When Lying About F2P is Your Hook: Rusty’s Real Deal Baseball

Em
Abnormal Mapping
Published in
5 min readApr 4, 2014

Nintendo’s announcement that they were going to make a free to play (F2P) game was something I was kind of concerned about. Square Enix has basically turned F2P into an abusive slot machine meant to gouge players, so seeing another big traditionalist company try to do the same thing was a worrying idea, up until Nintendo announced that in actuality, their F2P game was going to be a haggling game, where you’d try to coax down the price of the content presented in the game from a virtual store keeper. Okay, that at least sounded interesting. Enough that I’d give it a try. Which, it turns out, is the point.

Rusty’s Real Deal Baseball is based on a lie. That lie is that it’s free to play. It’s not at all that game. What you’re downloading is the first half hour or so of the game, a playable demo that then gives you the full storefront, in which a middle-aged dog shopkeep named Rusty wants to sell you ten (baseball themed) video games that your Mii can take home and plug into your Nontendo 4DS. After the early content, where you’re given a free demo of one of the games he’s selling, and get the setup to the story of Rusty’s ramshackle life with his litter of puppies and bevy of problems, that’s it. You hit the wall. To go further, you need to commit to purchasing something.

But that’s where the actual game begins. You see, Rusty’s Real Deal Baseball is absolutely a collection of baseball minigames, but it’s also a strange adventure game where you navigate a protracted comical conversation with Rusty in order to get him to lower the prices of the games through haggling and using items you receive from playing the games he sells (conveniently made real through the Nontendo 4DS’ 3D printer, which seems winkingly more useful than actual extra features of Nintendo’s current home console). For example, one of the sequences involves you offering up a remedial cooking class voucher you got from your system, but first you have to appeal to his insecurities about being the oldest person taking a class to learn such a simple life skill. Do that, and he’ll knock down the price on the game you’re haggling over, always by at least half and sometimes much more.

That, ironically enough, is the actual game you’re paying for. The baseball games are cute diversions, simple and appealing in the same way Wii Sports was often simple and appealing. You do various catching and throwing games against human bodies with pitching machine heads, completing challenges and winning medals and items. But the real meat of the game lies in this progression with Rusty, the picture book story sequences about his mishaps in the world, and the conversations you have to try to rescue him from his troubles with your array of items. This is the hook, the loop of story and the haggling feedback loop.

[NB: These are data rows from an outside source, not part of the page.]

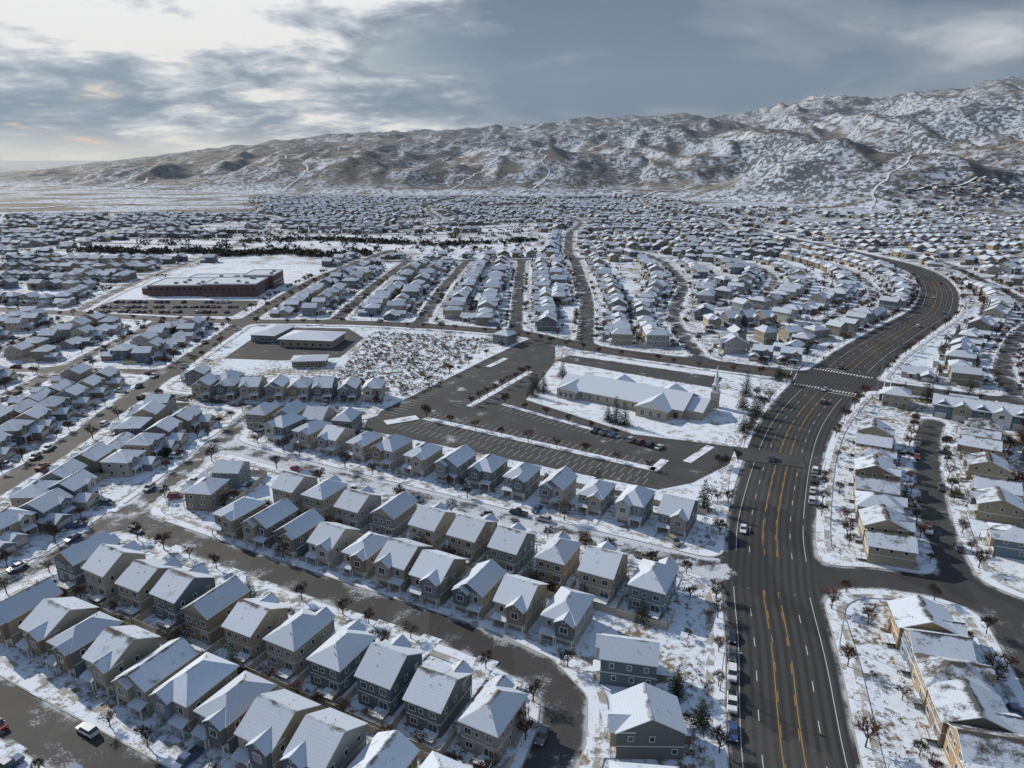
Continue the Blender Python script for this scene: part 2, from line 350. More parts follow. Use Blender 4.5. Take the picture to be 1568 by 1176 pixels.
def dq(x,y):
    if y<600 and -460<=x<=460:
        j=int((y-60)/1.25);i=int((x+460)/1.25); 
        if j<0: return 200.
        return ND[min(j,ND.shape[0]-1),min(i,ND.shape[1]-1)]
    if y>=600:
        j=int((y-600)/4);i=int((x+1400)/4)
        if 0<=i<FD.shape[1] and j<FD.shape[0]: return FD[j,i]
    return 200.
def clip(poly,iso,gt):
    out=[];n=len(poly)
    for i in range(n):
        a=poly[i];b=poly[(i+1)%n]; da=(a[2]-iso) if gt else (iso-a[2]); db=(b[2]-iso) if gt else (iso-b[2])
        if da>=0: out.append(a)
        if (da>0 and db<0) or (da<0 and db>0):
            t=da/(da-db); p=tuple(a[k]+(b[k]-a[k])*t for k in range(5)); out.append((p[0],p[1],iso,p[3],p[4]))
    return out
def band(name,matn,xs,ys,D,S,Lt,lo,hi,z,walls=()):
    D=D+1.3e-4
    c=np.stack([D[:-1,:-1],D[:-1,1:],D[1:,1:],D[1:,:-1]],-1)
    mn=c.min(-1);mx=c.max(-1)
    full=(mn>=lo)&(mx<=hi); part=(~full)&(mx>lo)&(mn<hi)
    nx=len(xs); V=[];F=[];A=[]
    jj,ii=np.nonzero(full)
    idx=np.stack([jj*nx+ii,jj*nx+ii+1,(jj+1)*nx+ii+1,(jj+1)*nx+ii],1)
    u,inv=np.unique(idx,return_inverse=True); inv=np.asarray(inv).reshape(-1,4)
    uj,ui=u//nx,u%nx
    V=[(x,y,z) for x,y in zip(xs[ui].tolist(),ys[uj].tolist())]; A=list(zip(D[uj,ui].tolist(),S[uj,ui].tolist(),Lt[uj,ui].tolist()))
    F=[tuple(r) for r in inv.tolist()]
    jj,ii=np.nonzero(part)
    for j,i in zip(jj.tolist(),ii.tolist()):
        poly=[(xs[q],ys[p],D[p,q],S[p,q],Lt[p,q]) for p,q in ((j,i),(j,i+1),(j+1,i+1),(j+1,i))]
        poly=clip(poly,lo,True)
        if len(poly)>2: poly=clip(poly,hi,False)
        if len(poly)<3: continue
        b=len(V)
        for p in poly: V.append((p[0],p[1],z)); A.append((p[2],p[3],p[4]))
        F.append(tuple(range(b,b+len(poly))))
        for w in walls:
            n=len(poly)
            for q in range(n):
                p1,p2=poly[q],poly[(q+1)%n]
                if abs(p1[2]-w)<1e-7 and abs(p2[2]-w)<1e-7:
                    b=len(V); V+= [(p1[0],p1[1],z),(p2[0],p2[1],z),(p2[0],p2[1],0.),(p1[0],p1[1],0.)]; A+=[(p1[2],p1[3],0)]*4; F.append((b,b+1,b+2,b+3))
    me=bpy.data.meshes.new(name); me.from_pydata(V,[],F); me.materials.append(MATS[matn])
    A=np.array(A,np.float32)
    for k,nm in enumerate(('edge','snow','lat')):
        at=me.attributes.new(nm,'FLOAT','POINT'); at.data.foreach_set('value',np.ascontiguousarray(A[:,k]))
    me.update(); return obj(name,me)
band('road','asphalt',nxs,nys,ND,NS,NL,-99,0,.07)
band('kerb','kerb_concrete',nxs,nys,ND,NS,NL,0,.3,.19,(0,))
band('verge','snow_lawn',nxs,nys,ND,NS,NL,.3,2.4,.19)
band('sidewalk','sidewalk_concrete',nxs,nys,ND,NS,NL,2.4,4.,.19,(4.,))
band('road','asphalt',fxs,fys,FD,FS,FL,-99,0,.1)
band('sidewalk','sidewalk_concrete',fxs,fys,FD,FS,FL,0,3.,.14)
print('T roads',time.time()-T0)
# markings on the main road
def offs(P,o):
    d=np.gradient(P,axis=0); d/=np.linalg.norm(d,axis=1)[:,None]; return P+np.stack([d[:,1],-d[:,0]],1)*o
def arc(P): return np.concatenate([[0],np.cumsum(np.hypot(*np.diff(P,axis=0).T))])
AP,AW,_=ROADS['art']; AL=arc(AP)
def at(P,Lc,s): return np.array([np.interp(s,Lc,P[:,0]),np.interp(s,Lc,P[:,1])])
mk=MB()
def line(P,off,w,mat,s0,s1,dash=None,z=.09,mb=mk):
    Lc=arc(P); Q=offs(P,off); s=s0
    stp=dash[0] if dash else 5
    while s<s1:
        e=min(s+stp,s1); a=at(Q,Lc,s);b=at(Q,Lc,e); d=(b-a); L=np.hypot(*d)+1e-9; n=np.array([d[1],-d[0]])/L*w/2
        zz=z if a[1]<598 else .12
        if dash or R()>.06: mb.poly([(a[0]-n[0],a[1]-n[1],zz),(b[0]-n[0],b[1]-n[1],zz),(b[0]+n[0],b[1]+n[1],zz),(a[0]+n[0],a[1]+n[1],zz)],mat)
        s=e if not dash else s+dash[0]+dash[1]
def s_of(y): return float(np.interp(y,AP[:,1],AL))
sI=s_of(317)
segs=[(0,s_of(148)),(s_of(164),sI-22),(sI+22,AL[-1]-30)]
for (s0,s1) in segs:
    for o in (-1.85,1.85):
        line(AP,o,.12,'paint_yellow',s0,s1); line(AP,o*.84,.11,'paint_yellow',s0,s1,(3,6))
    for o in (-5.3,5.3): line(AP,o,.13,'paint_white',s0,s1,(3,8))
    for o in (-8.7,8.7): line(AP,o,.12,'paint_white',s0,s1)
CP,CW,_=ROADS['cross']; CL=arc(CP)
ci=np.argmin(np.hypot(CP[:,0]-153,CP[:,1]-317)); sC=CL[ci]
line(CP,0,.22,'paint_yellow',10,sC-24); line(CP,0,.22,'paint_yellow',sC+24,sC+420)
def barx(P,Lc,s,o0,o1,w,mat):
    a=at(offs(P,o0),Lc,s);b=at(offs(P,o1),Lc,s);d=b-a;L=np.hypot(*d);n=np.array([d[1],-d[0]])/L*w/2
    mk.poly([(a[0]-n[0],a[1]-n[1],.095),(b[0]-n[0],b[1]-n[1],.095),(b[0]+n[0],b[1]+n[1],.095),(a[0]+n[0],a[1]+n[1],.095)],mat)
for sg in (-1,1):
    for o in np.arange(-13.5,13.6,1.3):
        a_=at(offs(AP,o),AL,sI+sg*14.2); b_=at(offs(AP,o),AL,sI+sg*17); d_=b_-a_; L_=np.hypot(*d_); n_=np.array([d_[1],-d_[0]])/L_*.28
        mk.poly([(a_[0]-n_[0],a_[1]-n_[1],.095),(b_[0]-n_[0],b_[1]-n_[1],.095),(b_[0]+n_[0],b_[1]+n_[1],.095),(a_[0]+n_[0],a_[1]+n_[1],.095)],'paint_white')
    barx(AP,AL,sI+sg*19.5,(1 if sg<0 else -13),(13 if sg<0 else -1),.5,'paint_white')
    barx(CP,CL,sC+sg*19,-7.5,7.5,.3,'paint_white'); barx(CP,CL,sC+sg*21.5,-7.5,7.5,.3,'paint_white')
obj('road_markings',mk.mesh('road_markings'))
# ------------------------------------------------------------------ roofs, houses
def gable(mb,x0,x1,y0,y1,z,p,axis='y',ov=.45,rm='roof_shingles_snow',wm='siding',tm='trim_white',th=.2,ends=(1,1)):
    if axis=='y':
        f=lambda a,b,c:(a,b,c)
    else:
        f=lambda a,b,c:(b,a,c); x0,x1,y0,y1=y0,y1,x0,x1
    xm=(x0+x1)/2; rz=z+(x1-x0)/2*p; e=z-ov*p; ya=y0-ov;yb=y1+ov; L=yb-ya
    def q(pts,m,uv=None):
        pts=[f(*t) for t in pts]
        if axis!='y': pts=pts[::-1]; uv=uv[::-1] if uv else None
        mb.poly(pts,m,uv)
    xa,xb=x0-ov,x1+ov
    q([(xa,ya,e+th),(xm,ya,rz+th),(xm,yb,rz+th),(xa,yb,e+th)],rm,[(0,.01),(0,1),(L,1),(L,.01)])
    q([(xm,ya,rz+th),(xb,ya,e+th),(xb,yb,e+th),(xm,yb,rz+th)],rm,[(0,1),(0,.01),(L,.01),(L,1)])
    q([(xa,ya,e),(xa,yb,e),(xm,yb,rz),(xm,ya,rz)],tm); q([(xm,ya,rz),(xm,yb,rz),(xb,yb,e),(xb,ya,e)],tm)
    q([(xa,yb,e),(xa,ya,e),(xa,ya,e+th),(xa,yb,e+th)],tm); q([(xb,ya,e),(xb,yb,e),(xb,yb,e+th),(xb,ya,e+th)],tm)
    for yy,s in ((ya,1),(yb,-1)):
        for (u,v) in (((xa,e),(xm,rz)),((xm,rz),(xb,e))):
            pts=[(u[0],yy,u[1]),(v[0],yy,v[1]),(v[0],yy,v[1]+th),(u[0],yy,u[1]+th)]
            q(pts if s>0 else pts[::-1],tm)
    if ends[0]: q([(x0,y0,z),(x1,y0,z),(xm,y0,rz)],wm)
    if ends[1]: q([(x1,y1,z),(x0,y1,z),(xm,y1,rz)],wm)
def hip(mb,x0,x1,y0,y1,z,p,ov=.45,rm='roof_shingles_snow',tm='trim_white',th=.2):
    x0-=ov;x1+=ov;y0-=ov;y1+=ov;e=z-ov*p; w=x1-x0;d=y1-y0; a=min(w,d)/2; rz=e+a*p+th; et=e+th
    if d>=w: r0=(x0+a,y0+a,rz);r1=(x0+a,y1-a+1e-3,rz)
    else: r0=(x0+a,y0+a,rz);r1=(x1-a+1e-3,y0+a,rz)
    c=[(x0,y0,et),(x1,y0,et),(x1,y1,et),(x0,y1,et)]
    if d>=w:
        mb.poly([c[0],c[1],r0],rm,[(0,.01),(w,.01),(a,1)]); mb.poly([c[1],c[2],r1,r0],rm,[(0,.01),(d,.01),(d-a,1),(a,1)])
        mb.poly([c[2],c[3],r1],rm,[(0,.01),(w,.01),(a,1)]); mb.poly([c[3],c[0],r0,r1],rm,[(0,.01),(d,.01),(d-a,1),(a,1)])
    else:
        mb.poly([c[0],c[1],r1,r0],rm,[(0,.01),(w,.01),(w-a,1),(a,1)]); mb.poly([c[1],c[2],r1],rm,[(0,.01),(d,.01),(a,1)])
        mb.poly([c[2],c[3],r0,r1],rm,[(0,.01),(w,.01),(w-a,1),(a,1)]); mb.poly([c[3],c[0],r0],rm,[(0,.01),(d,.01),(a,1)])
    b=[(q[0],q[1],e) for q in c]
    for i in range(4): j=(i+1)%4; mb.poly([b[i],b[j],c[j],c[i]],tm)
    mb.poly(b[::-1],tm)
def shed(mb,x0,x1,y0,y1,zlo,zhi,rm='roof_shingles_snow',tm='trim_white',th=.15):
    a=[(x0,y0,zlo),(x1,y0,zlo),(x1,y1,zhi),(x0,y1,zhi)]; b=[(p[0],p[1],p[2]+th) for p in a]
    mb.poly(b,rm,[(0,.01),(x1-x0,.01),(x1-x0,.8),(0,.8)]); mb.poly(a[::-1],tm)
    for i in range(4): j=(i+1)%4; mb.poly([a[i],a[j],b[j],b[i]],tm)
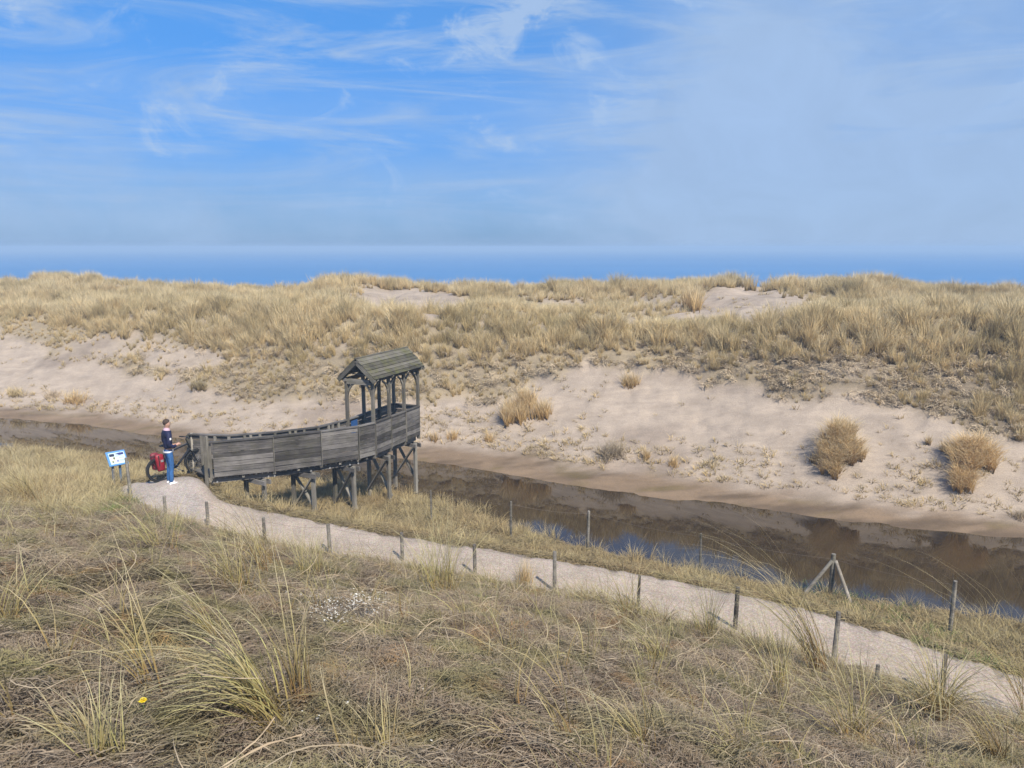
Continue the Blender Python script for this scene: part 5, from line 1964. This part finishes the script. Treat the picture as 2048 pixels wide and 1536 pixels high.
# ------------------------------------------------------------------ dandelion
def flower():
    p = hit(290, 1452)
    t = thing('yellow_flower', p, 'single yellow flower in the grass at lower left', 'flower')
    h = .14
    yel = flat_mat('petal_yellow', (.80, .62, .02), .6, var=.1)
    grn = flat_mat('stem_green', (.10, .16, .04), .6)
    mesh_obj('stem', *tube_data((0, 0, -.01), (.004, -.004, h), .0028, .0025, 6), grn, t)
    V, Fc = [], []
    g = np.random.default_rng(9)
    for ring, (n, r, lift) in enumerate(((22, .022, .002), (18, .017, .008), (12, .010, .012))):
        for k in range(n):
            a = k / n * 6.283 + ring * .2
            b = len(V)
            w = .0028
            c, s = math.cos(a), math.sin(a)
            rr = r * (1 + g.normal() * .06)
            V += [(.004 - s * .001, -.004 + c * .001, h + .001), (.004 + c * rr * .7 - s * w, -.004 + s * rr * .7 + c * w, h + lift), (.004 + c * rr, -.004 + s * rr, h + lift * 1.1), (.004 + c * rr * .7 + s * w, -.004 + s * rr * .7 - c * w, h + lift)]
            Fc.append((b, b + 1, b + 2, b + 3))
    mesh_obj('flower_head', V, Fc, yel, t)


flower()


# ------------------------------------------------------------------ sea haze
def haze():
    me = bpy.data.meshes.new('haze')
    x0, x1, y0, y1, z0, z1 = -27000, 27000, -60, 27000, -8, 10.0
    v = [(x, y, z) for x in (x0, x1) for y in (y0, y1) for z in (z0, z1)]
    f = [(0, 1, 3, 2), (4, 6, 7, 5), (0, 4, 5, 1), (2, 3, 7, 6), (0, 2, 6, 4), (1, 5, 7, 3)]
    me.from_pydata(v, [], f)
    m = bpy.data.materials.new('haze')
    m.use_nodes = True
    nt = m.node_tree
    nt.nodes.clear()
    o = N(nt, 'ShaderNodeOutputMaterial')
    pv = N(nt, 'ShaderNodeVolumePrincipled')
    pv.inputs['Color'].default_value = (.54, .75, 1.0, 1)
    pv.inputs['Density'].default_value = .0016
    L(nt, pv.outputs[0], o.inputs['Volume'])
    me.materials.append(m)
    ob = bpy.data.objects.new('haze', me)
    link(ob)
    tag(ob, kind='stuff')


USE_HAZE = True
if USE_HAZE:
    haze()
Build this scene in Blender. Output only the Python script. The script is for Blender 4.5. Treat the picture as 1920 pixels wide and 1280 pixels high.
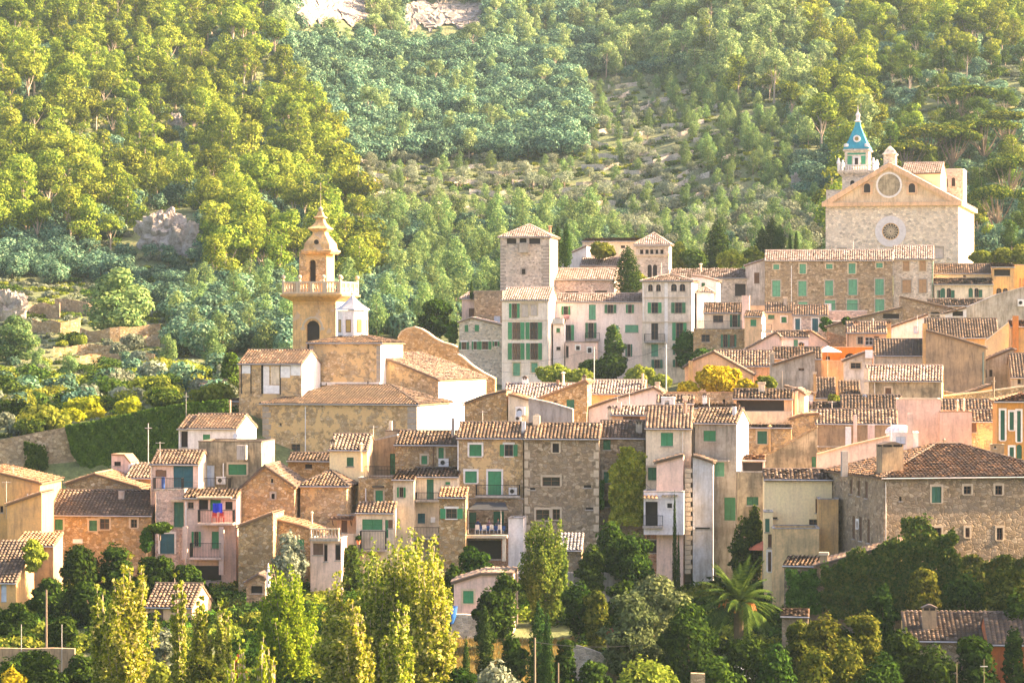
import bpy, math, random
import numpy as np
from math import sin, cos, tan, radians, pi, sqrt, atan2, hypot
from mathutils import Vector, Matrix
sc = bpy.context.scene
for o in list(bpy.data.objects): bpy.data.objects.remove(o)
F = 5760.0                       # pixels of the 1920 wide photo per unit of distance
# ---------------------------------------------------------------- camera, sky, sun, exposure
cam = bpy.data.objects.new('camera', bpy.data.cameras.new('camera'))
cam.data.lens = 108; cam.data.sensor_width = 36; cam.data.clip_start = 1; cam.data.clip_end = 6000
cam.rotation_euler = (radians(90), 0, 0); sc.collection.objects.link(cam); sc.camera = cam
SUN_AZ, SUN_EL = radians(8), radians(27)      # azimuth from +X towards +Y (behind the village)
S = Vector((cos(SUN_EL)*cos(SUN_AZ), cos(SUN_EL)*sin(SUN_AZ), sin(SUN_EL)))
w = bpy.data.worlds.new("World"); sc.world = w; w.use_nodes = True
nt = w.node_tree; bgn = nt.nodes['Background']; sky = nt.nodes.new('ShaderNodeTexSky')
sky.sky_type = 'NISHITA'; sky.sun_disc = False; sky.sun_elevation = SUN_EL
sky.sun_rotation = atan2(S.x, S.y); sky.dust_density = 4.0; sky.air_density = 1.0; sky.ozone_density = 1.0
nt.links.new(sky.outputs[0], bgn.inputs[0]); bgn.inputs[1].default_value = 0.095
sun = bpy.data.objects.new('sun', bpy.data.lights.new('sun', 'SUN'))
sun.data.energy = 5.0; sun.data.angle = radians(0.5); sun.data.color = (1.0, 0.80, 0.50)
sun.rotation_euler = S.to_track_quat('Z', 'Y').to_euler(); sc.collection.objects.link(sun)
vs = sc.view_settings; vs.view_transform = 'Standard'; vs.look = 'None'; vs.gamma = 1; vs.exposure = 2.47
vs.use_white_balance = True; vs.white_balance_temperature = 7300; vs.white_balance_tint = 27
sc.cycles.max_bounces = 5; sc.cycles.diffuse_bounces = 3; sc.cycles.volume_bounces = 1
sc.cycles.use_denoising = True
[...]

It’s also brilliant. The game does a good job of balancing making Rusty look increasingly sympathetic as you talk him out of more and more money his failing shop needs, while you get the benefit of ‘cheaper’ games in this ostensibly F2P title. The real magic happens when one of Rusty’s kids, who is treated as your sidekick and tutorial-giver, offers to tell you outright when you’ve hit the bottom of the bargain barrel and the price reaches its lowest point. That he’s basically betraying his father and keeping himself poor is moot. The whole game is a breezy hand-waving affair about what’s actually happening, the same kind of broken capitalism narrative that Animal Crossing indulges in with Tom Nook’s constant strong-arm real estate tactics. Nintendo’s localization team is in rare form here, and the game is constantly charming and funny about a very strange and potentially offputting situation.

By giving this push and pull tension but setting hard limits, Rusty’s Real Deal Baseball creates a game in which the act of buying it is the narrative hook. It’s masquerading as a free to play game, but that’s really deceptive. In truth, Rusty’s Real Deal Baseball costs $16 in total (I almost thought about not saying the final price, considering it a spoiler, which is both ridiculous and serves to underline my point), but the journey of purchasing the various parts of the game is what sets it apart and makes it something special. It’s a game about our relationship with paying for games in a world of in app purchases, seen through the lense of an outdated mode of commerce (who haggles for anything in 2014?), presented through the most superficially cynical way we engage with video games.

It’s a heady idea, that the act of purchasing could potentially be as much a part of your game experience as anything else, but why not? We live in a world where the narrative of a game’s production and marking, the release, the long tail of people playing and talking about it, and the final acts of its impact and spirtual successors are often as interesting as the game itself. Why not the purchasing be included in that narrative? I’m fairly certain that this is an idea that can’t readily be co-opted by other games, but having one example of this experiment is fine. It’s a strange beautiful thing, as much a subversion of free to play games and games as products as it is a product you can buy and a thing advertised as free to play.

That murky double-standard might be troubling if the game wasn’t so up front about winking and asking you to play along in its retail theatre, but instead I find myself looking forward to each time I get to spend a dollar and change in my battle of wills against Rusty, and I marvel that I’ll be kind of sad when I run out of things to buy, and the narrative of this strange real deal adventure comes to an end.